» **Supplied data**
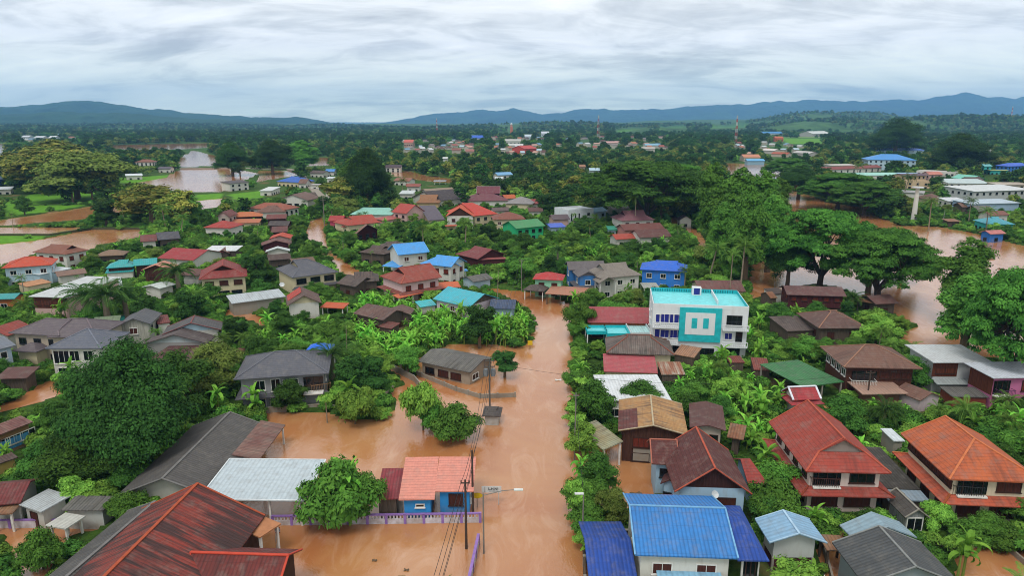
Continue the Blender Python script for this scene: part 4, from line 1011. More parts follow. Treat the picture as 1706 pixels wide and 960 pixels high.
h_.lov=.6; h_.ring(2.4,1.0,.4,TR('4c4d54'),None,sides='fr')
h_ = house('cluster of old dark wooden sheds between the cream house and the terracotta house', 'old dark wooden sheds')
h_.block((590,470),(632,468),R=(618,452),h=3.6,p=.4,ends=(0,.6),rm=DARKR,wm=W_OLD,style='plainbrown')
h_.block((560,472),(592,478),R=(580,457),h=3.0,p=.4,axis='u',rm=DARKR,wm=W_OLD,style='plainbrown',rname='side_roof',wname='side_wall')
h_ = house('sprawling old wooden house with rusty brown sheet roofs behind the banana grove', 'sprawling rusty roofed wooden house')
RB = CR('5c4038',dark='33262a',stain=.6,hx2='6c5048')
h_.block((588,522),(638,534),R=(616,507),h=3.3,p=.33,rm=RB,wm=W_OLD,style='plainbrown')
h_.block((640,523),(684,524),R=(660,507),h=3.3,p=.33,axis='w',rm=RB,wm=W_OLD,style='plainbrown',rname='side_roof',wname='side_wall',dmax=12)
h_.block((630,544),(652,548),C=(647,535),h=2.2,p=.15,roof='shed',rm=CR('6c3c34'),wm=W_OLD,win=[],rname='lean_to_roof',wname='lean_to_wall',ov=.2)
h_ = house('white two storey house with sky blue roof, dormer and arched window', 'sky blue roofed house with dormer')
h_.block((663,425),(716,420),R=(680,405),h=6.2,p=.5,rm=LBLUE,wm=W_W,caps=plain('6aa8d8',.5,.4,name='sky_ridge'),style='brown')
h_.block((681,422),(699,421),R=(690,412),h=6.0,p=.6,axis='w',rm=LBLUE,wm=W_W,rname='dormer_roof',wname='dormer_wall',ov=.3,win=[('f',4.6,1,1.0,1.6,'brown')],dmax=5)
h_.block((636,443),(664,446),C=(660,433),h=2.8,p=.12,roof='shed',rm=LBLUE,wm=None,posts=True,rname='carport_roof',ov=.2)
h_ = house('white two storey house with sky blue roofs on several levels', 'many-levelled sky blue roofed house')
h_.block((699,439),(752,445),R=(726,424),h=5.6,p=.5,ends=(.8,0),rm=LBLUE,wm=W_W,gm=W_WB,style='maroon')
h_.block((740,446),(769,444),R=(748,429),h=5.2,p=.6,axis='w',rm=LBLUE,wm=W_W,rname='front_roof',wname='front_wall',style='maroon')
h_.block((728,457),(780,451),C=(772,443),h=2.7,p=.25,roof='shed',rm=LBLUE,wm=None,posts=True,rname='porch_roof',ov=.4)
h_ = house('single storey house with deep red hip roof and maroon gable, standing among banana plants', 'deep red roofed bungalow')
h_.block((758,423),(796,432),R=(800,411),h=3.4,p=.42,rm=TR('743436',stain=.15,dark='542a2c'),wm=W_MAR,style='maroon',ends=(.6,0))
h_.block((797,433),(843,431),C=(838,422),h=3.0,p=.2,roof='shed',rm=TR('8c4440',stain=.2),wm=W_MAR,rname='side_roof',wname='side_wall',ov=.3,style='glass')
h_ = house('small pale blue shed with weathered grey roof near the street bend', 'small pale blue shed', 'shed', 'shed')
h_.block((789,470),(822,464),R=(805,456),h=2.6,p=.3,rm=ASB,wm=W_WB,win=[])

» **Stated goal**
Copy out all the data exactly; skip the pictures.

» **Solution for this exercise**
Continue the Blender Python script for this scene: part 4, from line 1011. More parts follow. Treat the picture as 1706 pixels wide and 960 pixels high.
h_.lov=.6; h_.ring(2.4,1.0,.4,TR('4c4d54'),None,sides='fr')
h_ = house('cluster of old dark wooden sheds between the cream house and the terracotta house', 'old dark wooden sheds')
h_.block((590,470),(632,468),R=(618,452),h=3.6,p=.4,ends=(0,.6),rm=DARKR,wm=W_OLD,style='plainbrown')
h_.block((560,472),(592,478),R=(580,457),h=3.0,p=.4,axis='u',rm=DARKR,wm=W_OLD,style='plainbrown',rname='side_roof',wname='side_wall')
h_ = house('sprawling old wooden house with rusty brown sheet roofs behind the banana grove', 'sprawling rusty roofed wooden house')
RB = CR('5c4038',dark='33262a',stain=.6,hx2='6c5048')
h_.block((588,522),(638,534),R=(616,507),h=3.3,p=.33,rm=RB,wm=W_OLD,style='plainbrown')
h_.block((640,523),(684,524),R=(660,507),h=3.3,p=.33,axis='w',rm=RB,wm=W_OLD,style='plainbrown',rname='side_roof',wname='side_wall',dmax=12)
h_.block((630,544),(652,548),C=(647,535),h=2.2,p=.15,roof='shed',rm=CR('6c3c34'),wm=W_OLD,win=[],rname='lean_to_roof',wname='lean_to_wall',ov=.2)
h_ = house('white two storey house with sky blue roof, dormer and arched window', 'sky blue roofed house with dormer')
h_.block((663,425),(716,420),R=(680,405),h=6.2,p=.5,rm=LBLUE,wm=W_W,caps=plain('6aa8d8',.5,.4,name='sky_ridge'),style='brown')
h_.block((681,422),(699,421),R=(690,412),h=6.0,p=.6,axis='w',rm=LBLUE,wm=W_W,rname='dormer_roof',wname='dormer_wall',ov=.3,win=[('f',4.6,1,1.0,1.6,'brown')],dmax=5)
h_.block((636,443),(664,446),C=(660,433),h=2.8,p=.12,roof='shed',rm=LBLUE,wm=None,posts=True,rname='carport_roof',ov=.2)
h_ = house('white two storey house with sky blue roofs on several levels', 'many-levelled sky blue roofed house')
h_.block((699,439),(752,445),R=(726,424),h=5.6,p=.5,ends=(.8,0),rm=LBLUE,wm=W_W,gm=W_WB,style='maroon')
h_.block((740,446),(769,444),R=(748,429),h=5.2,p=.6,axis='w',rm=LBLUE,wm=W_W,rname='front_roof',wname='front_wall',style='maroon')
h_.block((728,457),(780,451),C=(772,443),h=2.7,p=.25,roof='shed',rm=LBLUE,wm=None,posts=True,rname='porch_roof',ov=.4)
h_ = house('single storey house with deep red hip roof and maroon gable, standing among banana plants', 'deep red roofed bungalow')
h_.block((758,423),(796,432),R=(800,411),h=3.4,p=.42,rm=TR('743436',stain=.15,dark='542a2c'),wm=W_MAR,style='maroon',ends=(.6,0))
h_.block((797,433),(843,431),C=(838,422),h=3.0,p=.2,roof='shed',rm=TR('8c4440',stain=.2),wm=W_MAR,rname='side_roof',wname='side_wall',ov=.3,style='glass')
h_ = house('small pale blue shed with weathered grey roof near the street bend', 'small pale blue shed', 'shed', 'shed')
h_.block((789,470),(822,464),R=(805,456),h=2.6,p=.3,rm=ASB,wm=W_WB,win=[])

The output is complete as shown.